Do this —
Write out every record below exactly as it appears.

Items —

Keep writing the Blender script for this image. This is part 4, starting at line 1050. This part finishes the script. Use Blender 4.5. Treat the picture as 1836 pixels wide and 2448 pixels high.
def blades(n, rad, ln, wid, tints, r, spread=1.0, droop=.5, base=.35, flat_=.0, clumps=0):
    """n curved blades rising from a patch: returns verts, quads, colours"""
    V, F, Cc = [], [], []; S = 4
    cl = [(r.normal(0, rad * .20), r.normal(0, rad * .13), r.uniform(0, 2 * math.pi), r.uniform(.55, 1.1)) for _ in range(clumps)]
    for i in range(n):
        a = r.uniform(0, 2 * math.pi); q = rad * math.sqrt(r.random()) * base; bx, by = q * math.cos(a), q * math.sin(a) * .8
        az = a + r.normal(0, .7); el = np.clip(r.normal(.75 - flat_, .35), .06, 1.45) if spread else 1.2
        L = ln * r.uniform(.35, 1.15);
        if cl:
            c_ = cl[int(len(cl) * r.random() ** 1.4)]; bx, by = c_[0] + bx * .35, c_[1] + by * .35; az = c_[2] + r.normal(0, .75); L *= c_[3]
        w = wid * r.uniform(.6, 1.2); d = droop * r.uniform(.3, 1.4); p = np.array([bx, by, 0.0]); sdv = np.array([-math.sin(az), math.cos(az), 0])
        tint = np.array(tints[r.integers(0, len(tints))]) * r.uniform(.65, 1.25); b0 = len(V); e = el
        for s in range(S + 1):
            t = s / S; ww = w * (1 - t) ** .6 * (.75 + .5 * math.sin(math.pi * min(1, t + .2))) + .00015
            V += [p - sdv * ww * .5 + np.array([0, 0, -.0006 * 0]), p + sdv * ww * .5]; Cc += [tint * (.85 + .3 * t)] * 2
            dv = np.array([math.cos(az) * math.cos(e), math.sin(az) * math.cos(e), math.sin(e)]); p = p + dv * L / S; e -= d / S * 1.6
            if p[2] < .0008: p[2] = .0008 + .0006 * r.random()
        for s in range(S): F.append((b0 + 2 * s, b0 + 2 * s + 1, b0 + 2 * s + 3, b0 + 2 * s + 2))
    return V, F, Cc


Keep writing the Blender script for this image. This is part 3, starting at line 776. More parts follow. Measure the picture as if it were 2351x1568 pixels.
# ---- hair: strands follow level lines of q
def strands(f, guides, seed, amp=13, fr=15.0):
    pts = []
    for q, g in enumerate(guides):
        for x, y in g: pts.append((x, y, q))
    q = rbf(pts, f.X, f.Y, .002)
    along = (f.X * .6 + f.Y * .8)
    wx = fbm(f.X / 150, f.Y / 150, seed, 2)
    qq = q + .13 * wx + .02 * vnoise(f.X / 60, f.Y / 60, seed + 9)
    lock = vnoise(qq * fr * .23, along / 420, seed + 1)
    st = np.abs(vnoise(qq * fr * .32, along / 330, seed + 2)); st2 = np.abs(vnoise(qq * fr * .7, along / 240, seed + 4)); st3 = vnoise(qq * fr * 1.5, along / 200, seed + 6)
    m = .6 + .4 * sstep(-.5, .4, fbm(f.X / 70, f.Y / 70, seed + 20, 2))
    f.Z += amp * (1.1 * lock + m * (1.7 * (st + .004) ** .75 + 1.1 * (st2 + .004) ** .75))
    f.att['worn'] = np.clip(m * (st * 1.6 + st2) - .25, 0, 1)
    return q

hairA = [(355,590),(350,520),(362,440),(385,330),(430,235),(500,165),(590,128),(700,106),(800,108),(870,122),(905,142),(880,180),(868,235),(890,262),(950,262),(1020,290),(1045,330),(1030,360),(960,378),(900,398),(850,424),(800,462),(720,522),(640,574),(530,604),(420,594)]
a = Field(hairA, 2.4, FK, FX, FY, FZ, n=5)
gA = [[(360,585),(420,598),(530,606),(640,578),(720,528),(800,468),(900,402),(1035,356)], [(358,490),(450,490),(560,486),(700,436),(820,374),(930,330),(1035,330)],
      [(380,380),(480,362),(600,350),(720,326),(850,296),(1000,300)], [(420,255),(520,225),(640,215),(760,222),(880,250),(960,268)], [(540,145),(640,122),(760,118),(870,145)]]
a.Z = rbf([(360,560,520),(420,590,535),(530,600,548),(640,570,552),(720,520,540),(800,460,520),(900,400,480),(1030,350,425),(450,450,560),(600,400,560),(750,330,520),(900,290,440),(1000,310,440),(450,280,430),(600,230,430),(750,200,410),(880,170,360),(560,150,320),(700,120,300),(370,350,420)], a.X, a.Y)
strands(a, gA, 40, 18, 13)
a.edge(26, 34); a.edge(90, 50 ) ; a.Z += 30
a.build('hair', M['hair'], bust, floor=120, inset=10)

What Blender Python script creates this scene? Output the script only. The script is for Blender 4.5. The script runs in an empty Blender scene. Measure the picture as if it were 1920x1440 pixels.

Output for this exercise —
Keep writing the Blender script for this image. This is part 4, starting at line 1050. This part finishes the script. Use Blender 4.5. Treat the picture as 1836 pixels wide and 2448 pixels high.
def blades(n, rad, ln, wid, tints, r, spread=1.0, droop=.5, base=.35, flat_=.0, clumps=0):
    """n curved blades rising from a patch: returns verts, quads, colours"""
    V, F, Cc = [], [], []; S = 4
    cl = [(r.normal(0, rad * .20), r.normal(0, rad * .13), r.uniform(0, 2 * math.pi), r.uniform(.55, 1.1)) for _ in range(clumps)]
    for i in range(n):
        a = r.uniform(0, 2 * math.pi); q = rad * math.sqrt(r.random()) * base; bx, by = q * math.cos(a), q * math.sin(a) * .8
        az = a + r.normal(0, .7); el = np.clip(r.normal(.75 - flat_, .35), .06, 1.45) if spread else 1.2
        L = ln * r.uniform(.35, 1.15);
        if cl:
            c_ = cl[int(len(cl) * r.random() ** 1.4)]; bx, by = c_[0] + bx * .35, c_[1] + by * .35; az = c_[2] + r.normal(0, .75); L *= c_[3]
        w = wid * r.uniform(.6, 1.2); d = droop * r.uniform(.3, 1.4); p = np.array([bx, by, 0.0]); sdv = np.array([-math.sin(az), math.cos(az), 0])
        tint = np.array(tints[r.integers(0, len(tints))]) * r.uniform(.65, 1.25); b0 = len(V); e = el
        for s in range(S + 1):
            t = s / S; ww = w * (1 - t) ** .6 * (.75 + .5 * math.sin(math.pi * min(1, t + .2))) + .00015
            V += [p - sdv * ww * .5 + np.array([0, 0, -.0006 * 0]), p + sdv * ww * .5]; Cc += [tint * (.85 + .3 * t)] * 2
            dv = np.array([math.cos(az) * math.cos(e), math.sin(az) * math.cos(e), math.sin(e)]); p = p + dv * L / S; e -= d / S * 1.6
            if p[2] < .0008: p[2] = .0008 + .0006 * r.random()
        for s in range(S): F.append((b0 + 2 * s, b0 + 2 * s + 1, b0 + 2 * s + 3, b0 + 2 * s + 2))
    return V, F, Cc


Keep writing the Blender script for this image. This is part 3, starting at line 776. More parts follow. Measure the picture as if it were 2351x1568 pixels.
# ---- hair: strands follow level lines of q
def strands(f, guides, seed, amp=13, fr=15.0):
    pts = []
    for q, g in enumerate(guides):
        for x, y in g: pts.append((x, y, q))
    q = rbf(pts, f.X, f.Y, .002)
    along = (f.X * .6 + f.Y * .8)
    wx = fbm(f.X / 150, f.Y / 150, seed, 2)
    qq = q + .13 * wx + .02 * vnoise(f.X / 60, f.Y / 60, seed + 9)
    lock = vnoise(qq * fr * .23, along / 420, seed + 1)
    st = np.abs(vnoise(qq * fr * .32, along / 330, seed + 2)); st2 = np.abs(vnoise(qq * fr * .7, along / 240, seed + 4)); st3 = vnoise(qq * fr * 1.5, along / 200, seed + 6)
    m = .6 + .4 * sstep(-.5, .4, fbm(f.X / 70, f.Y / 70, seed + 20, 2))
    f.Z += amp * (1.1 * lock + m * (1.7 * (st + .004) ** .75 + 1.1 * (st2 + .004) ** .75))
    f.att['worn'] = np.clip(m * (st * 1.6 + st2) - .25, 0, 1)
    return q

hairA = [(355,590),(350,520),(362,440),(385,330),(430,235),(500,165),(590,128),(700,106),(800,108),(870,122),(905,142),(880,180),(868,235),(890,262),(950,262),(1020,290),(1045,330),(1030,360),(960,378),(900,398),(850,424),(800,462),(720,522),(640,574),(530,604),(420,594)]
a = Field(hairA, 2.4, FK, FX, FY, FZ, n=5)
gA = [[(360,585),(420,598),(530,606),(640,578),(720,528),(800,468),(900,402),(1035,356)], [(358,490),(450,490),(560,486),(700,436),(820,374),(930,330),(1035,330)],
      [(380,380),(480,362),(600,350),(720,326),(850,296),(1000,300)], [(420,255),(520,225),(640,215),(760,222),(880,250),(960,268)], [(540,145),(640,122),(760,118),(870,145)]]
a.Z = rbf([(360,560,520),(420,590,535),(530,600,548),(640,570,552),(720,520,540),(800,460,520),(900,400,480),(1030,350,425),(450,450,560),(600,400,560),(750,330,520),(900,290,440),(1000,310,440),(450,280,430),(600,230,430),(750,200,410),(880,170,360),(560,150,320),(700,120,300),(370,350,420)], a.X, a.Y)
strands(a, gA, 40, 18, 13)
a.edge(26, 34); a.edge(90, 50 ) ; a.Z += 30
a.build('hair', M['hair'], bust, floor=120, inset=10)

What Blender Python script creates this scene? Output the script only. The script is for Blender 4.5. The script runs in an empty Blender scene. Measure the picture as if it were 1920x1440 pixels.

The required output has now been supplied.